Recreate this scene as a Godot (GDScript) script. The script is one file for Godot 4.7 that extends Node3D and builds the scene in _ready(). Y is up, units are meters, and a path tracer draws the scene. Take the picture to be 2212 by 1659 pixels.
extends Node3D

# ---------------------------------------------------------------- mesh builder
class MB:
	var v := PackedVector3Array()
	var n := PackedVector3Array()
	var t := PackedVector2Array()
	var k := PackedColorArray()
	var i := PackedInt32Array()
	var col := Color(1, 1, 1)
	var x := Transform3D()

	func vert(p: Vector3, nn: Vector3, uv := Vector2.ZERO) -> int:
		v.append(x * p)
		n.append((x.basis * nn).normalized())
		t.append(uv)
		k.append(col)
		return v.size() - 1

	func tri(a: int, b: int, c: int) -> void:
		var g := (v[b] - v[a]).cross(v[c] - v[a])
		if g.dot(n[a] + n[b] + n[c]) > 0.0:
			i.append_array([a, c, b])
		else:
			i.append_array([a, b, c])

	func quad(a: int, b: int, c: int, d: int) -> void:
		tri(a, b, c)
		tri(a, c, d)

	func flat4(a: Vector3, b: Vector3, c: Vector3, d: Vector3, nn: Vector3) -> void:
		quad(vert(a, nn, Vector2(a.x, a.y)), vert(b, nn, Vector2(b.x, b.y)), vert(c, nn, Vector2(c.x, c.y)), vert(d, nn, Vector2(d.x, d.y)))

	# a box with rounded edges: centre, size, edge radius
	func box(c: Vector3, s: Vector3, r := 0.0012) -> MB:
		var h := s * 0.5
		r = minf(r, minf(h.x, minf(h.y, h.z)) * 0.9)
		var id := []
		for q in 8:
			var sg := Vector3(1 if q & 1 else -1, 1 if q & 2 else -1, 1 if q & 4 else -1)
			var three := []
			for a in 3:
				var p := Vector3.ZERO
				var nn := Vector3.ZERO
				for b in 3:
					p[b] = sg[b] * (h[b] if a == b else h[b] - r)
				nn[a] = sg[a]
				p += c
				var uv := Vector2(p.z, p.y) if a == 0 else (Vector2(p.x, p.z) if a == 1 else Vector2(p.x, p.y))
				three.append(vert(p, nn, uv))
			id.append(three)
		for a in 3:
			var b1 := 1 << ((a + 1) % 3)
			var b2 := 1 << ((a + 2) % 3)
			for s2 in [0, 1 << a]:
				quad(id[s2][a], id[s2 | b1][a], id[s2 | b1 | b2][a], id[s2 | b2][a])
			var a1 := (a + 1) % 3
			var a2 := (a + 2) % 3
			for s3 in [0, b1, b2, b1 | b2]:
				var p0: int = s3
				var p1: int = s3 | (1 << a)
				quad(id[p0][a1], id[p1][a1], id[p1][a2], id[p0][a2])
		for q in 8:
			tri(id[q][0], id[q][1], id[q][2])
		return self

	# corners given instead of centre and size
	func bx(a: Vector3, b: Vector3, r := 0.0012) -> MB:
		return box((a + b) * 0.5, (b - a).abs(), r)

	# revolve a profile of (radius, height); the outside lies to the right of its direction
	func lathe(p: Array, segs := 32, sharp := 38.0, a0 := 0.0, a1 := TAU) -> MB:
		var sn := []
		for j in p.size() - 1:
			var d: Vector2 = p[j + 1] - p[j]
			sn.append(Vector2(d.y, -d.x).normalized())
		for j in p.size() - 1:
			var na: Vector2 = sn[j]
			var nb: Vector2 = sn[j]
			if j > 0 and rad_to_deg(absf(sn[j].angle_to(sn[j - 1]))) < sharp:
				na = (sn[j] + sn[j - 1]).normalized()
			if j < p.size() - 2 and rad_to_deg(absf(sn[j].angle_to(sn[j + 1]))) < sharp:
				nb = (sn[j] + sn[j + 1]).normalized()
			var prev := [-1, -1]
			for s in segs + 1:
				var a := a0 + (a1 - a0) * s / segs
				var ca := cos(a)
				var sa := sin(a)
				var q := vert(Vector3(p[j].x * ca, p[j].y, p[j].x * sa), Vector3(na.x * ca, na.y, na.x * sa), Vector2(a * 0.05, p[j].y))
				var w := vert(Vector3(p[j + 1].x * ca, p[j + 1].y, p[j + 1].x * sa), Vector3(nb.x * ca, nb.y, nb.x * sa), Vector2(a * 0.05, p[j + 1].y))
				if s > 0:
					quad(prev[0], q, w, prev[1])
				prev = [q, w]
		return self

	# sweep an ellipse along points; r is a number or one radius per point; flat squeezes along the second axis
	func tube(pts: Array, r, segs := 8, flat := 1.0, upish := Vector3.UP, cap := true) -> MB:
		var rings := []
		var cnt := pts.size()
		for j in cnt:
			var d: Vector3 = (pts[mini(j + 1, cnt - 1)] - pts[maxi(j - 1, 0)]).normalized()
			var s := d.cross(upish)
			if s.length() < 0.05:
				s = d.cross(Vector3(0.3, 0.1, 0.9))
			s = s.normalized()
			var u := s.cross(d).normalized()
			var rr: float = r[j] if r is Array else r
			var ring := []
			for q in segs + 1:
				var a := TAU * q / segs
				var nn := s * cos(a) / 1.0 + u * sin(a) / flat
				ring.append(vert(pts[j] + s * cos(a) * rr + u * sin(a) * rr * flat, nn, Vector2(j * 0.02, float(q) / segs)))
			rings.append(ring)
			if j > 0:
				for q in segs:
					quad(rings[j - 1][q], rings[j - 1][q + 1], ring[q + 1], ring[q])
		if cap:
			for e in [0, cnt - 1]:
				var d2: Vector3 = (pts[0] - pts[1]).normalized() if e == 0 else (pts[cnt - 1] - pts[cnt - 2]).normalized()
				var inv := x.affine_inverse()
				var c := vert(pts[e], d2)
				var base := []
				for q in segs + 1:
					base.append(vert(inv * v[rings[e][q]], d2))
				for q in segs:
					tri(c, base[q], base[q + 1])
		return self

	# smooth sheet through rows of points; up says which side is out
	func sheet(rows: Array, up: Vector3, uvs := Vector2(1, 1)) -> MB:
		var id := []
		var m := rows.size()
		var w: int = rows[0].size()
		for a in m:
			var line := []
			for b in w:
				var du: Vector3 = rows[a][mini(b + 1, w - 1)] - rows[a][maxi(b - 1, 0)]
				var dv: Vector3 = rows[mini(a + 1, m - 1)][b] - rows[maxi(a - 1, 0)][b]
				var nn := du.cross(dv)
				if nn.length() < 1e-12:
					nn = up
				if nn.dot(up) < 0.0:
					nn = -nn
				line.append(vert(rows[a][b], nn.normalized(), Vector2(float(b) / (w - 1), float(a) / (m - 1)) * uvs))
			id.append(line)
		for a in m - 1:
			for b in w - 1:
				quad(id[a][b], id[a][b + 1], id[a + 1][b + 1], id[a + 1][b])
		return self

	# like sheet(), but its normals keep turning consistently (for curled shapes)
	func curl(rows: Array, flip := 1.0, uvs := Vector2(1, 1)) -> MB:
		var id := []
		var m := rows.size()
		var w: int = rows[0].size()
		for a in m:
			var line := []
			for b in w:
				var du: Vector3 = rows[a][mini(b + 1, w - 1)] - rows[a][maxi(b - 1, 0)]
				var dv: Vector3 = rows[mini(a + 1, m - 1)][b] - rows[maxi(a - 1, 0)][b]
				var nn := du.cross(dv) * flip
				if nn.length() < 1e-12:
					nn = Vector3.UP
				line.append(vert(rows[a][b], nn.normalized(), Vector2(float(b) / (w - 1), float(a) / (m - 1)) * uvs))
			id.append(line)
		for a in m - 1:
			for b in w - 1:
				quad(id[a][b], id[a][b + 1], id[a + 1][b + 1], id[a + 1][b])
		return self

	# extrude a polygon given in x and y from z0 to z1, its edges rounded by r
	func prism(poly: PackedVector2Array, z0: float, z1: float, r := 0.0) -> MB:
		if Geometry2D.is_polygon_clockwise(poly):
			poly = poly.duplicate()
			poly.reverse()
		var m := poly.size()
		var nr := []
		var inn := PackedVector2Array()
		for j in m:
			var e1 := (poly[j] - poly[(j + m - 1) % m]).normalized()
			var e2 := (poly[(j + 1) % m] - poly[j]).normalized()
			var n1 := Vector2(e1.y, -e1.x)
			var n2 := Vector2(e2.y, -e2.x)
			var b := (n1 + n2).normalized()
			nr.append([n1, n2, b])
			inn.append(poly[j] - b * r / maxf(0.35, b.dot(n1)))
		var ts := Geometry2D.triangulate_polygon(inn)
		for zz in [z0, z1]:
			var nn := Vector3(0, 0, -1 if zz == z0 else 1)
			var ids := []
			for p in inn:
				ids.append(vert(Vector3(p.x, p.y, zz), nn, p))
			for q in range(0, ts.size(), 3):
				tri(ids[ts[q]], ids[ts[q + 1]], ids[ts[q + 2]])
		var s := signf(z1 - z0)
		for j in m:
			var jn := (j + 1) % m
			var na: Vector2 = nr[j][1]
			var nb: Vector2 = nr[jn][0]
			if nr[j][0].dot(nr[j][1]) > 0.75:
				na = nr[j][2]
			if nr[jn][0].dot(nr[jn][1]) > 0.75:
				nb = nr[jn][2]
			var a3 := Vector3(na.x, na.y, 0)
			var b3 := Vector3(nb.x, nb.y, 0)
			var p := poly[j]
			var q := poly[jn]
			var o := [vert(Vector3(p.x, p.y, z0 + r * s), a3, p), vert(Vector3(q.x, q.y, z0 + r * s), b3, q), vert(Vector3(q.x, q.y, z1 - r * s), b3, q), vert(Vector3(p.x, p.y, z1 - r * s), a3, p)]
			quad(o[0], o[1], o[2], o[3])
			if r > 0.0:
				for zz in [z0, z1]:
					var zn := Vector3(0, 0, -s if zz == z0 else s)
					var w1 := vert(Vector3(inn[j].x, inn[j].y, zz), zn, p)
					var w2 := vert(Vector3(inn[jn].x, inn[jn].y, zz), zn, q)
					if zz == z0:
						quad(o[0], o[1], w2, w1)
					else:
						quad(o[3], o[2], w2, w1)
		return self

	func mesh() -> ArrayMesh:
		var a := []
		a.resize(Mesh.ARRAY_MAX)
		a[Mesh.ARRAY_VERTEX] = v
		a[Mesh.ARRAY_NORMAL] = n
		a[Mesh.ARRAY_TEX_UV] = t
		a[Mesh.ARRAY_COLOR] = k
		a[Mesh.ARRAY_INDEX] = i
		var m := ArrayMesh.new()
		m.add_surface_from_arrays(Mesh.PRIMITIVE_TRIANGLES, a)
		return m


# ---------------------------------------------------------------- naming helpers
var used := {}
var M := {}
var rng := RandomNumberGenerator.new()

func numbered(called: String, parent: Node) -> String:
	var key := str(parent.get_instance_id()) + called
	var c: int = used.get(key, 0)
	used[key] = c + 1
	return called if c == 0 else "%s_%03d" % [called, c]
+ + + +
- [SHORT PROBLEM] Extract the first line above and each line after it up to and including the one with "nn, Vector2(d.x, d.y)))", please, exactly and with nothing else.

- [WRITTEN RESPONSE]
Recreate this scene as a Godot (GDScript) script. The script is one file for Godot 4.7 that extends Node3D and builds the scene in _ready(). Y is up, units are meters, and a path tracer draws the scene. Take the picture to be 2212 by 1659 pixels.
extends Node3D

# ---------------------------------------------------------------- mesh builder
class MB:
	var v := PackedVector3Array()
	var n := PackedVector3Array()
	var t := PackedVector2Array()
	var k := PackedColorArray()
	var i := PackedInt32Array()
	var col := Color(1, 1, 1)
	var x := Transform3D()

	func vert(p: Vector3, nn: Vector3, uv := Vector2.ZERO) -> int:
		v.append(x * p)
		n.append((x.basis * nn).normalized())
		t.append(uv)
		k.append(col)
		return v.size() - 1

	func tri(a: int, b: int, c: int) -> void:
		var g := (v[b] - v[a]).cross(v[c] - v[a])
		if g.dot(n[a] + n[b] + n[c]) > 0.0:
			i.append_array([a, c, b])
		else:
			i.append_array([a, b, c])

	func quad(a: int, b: int, c: int, d: int) -> void:
		tri(a, b, c)
		tri(a, c, d)

	func flat4(a: Vector3, b: Vector3, c: Vector3, d: Vector3, nn: Vector3) -> void:
		quad(vert(a, nn, Vector2(a.x, a.y)), vert(b, nn, Vector2(b.x, b.y)), vert(c, nn, Vector2(c.x, c.y)), vert(d, nn, Vector2(d.x, d.y)))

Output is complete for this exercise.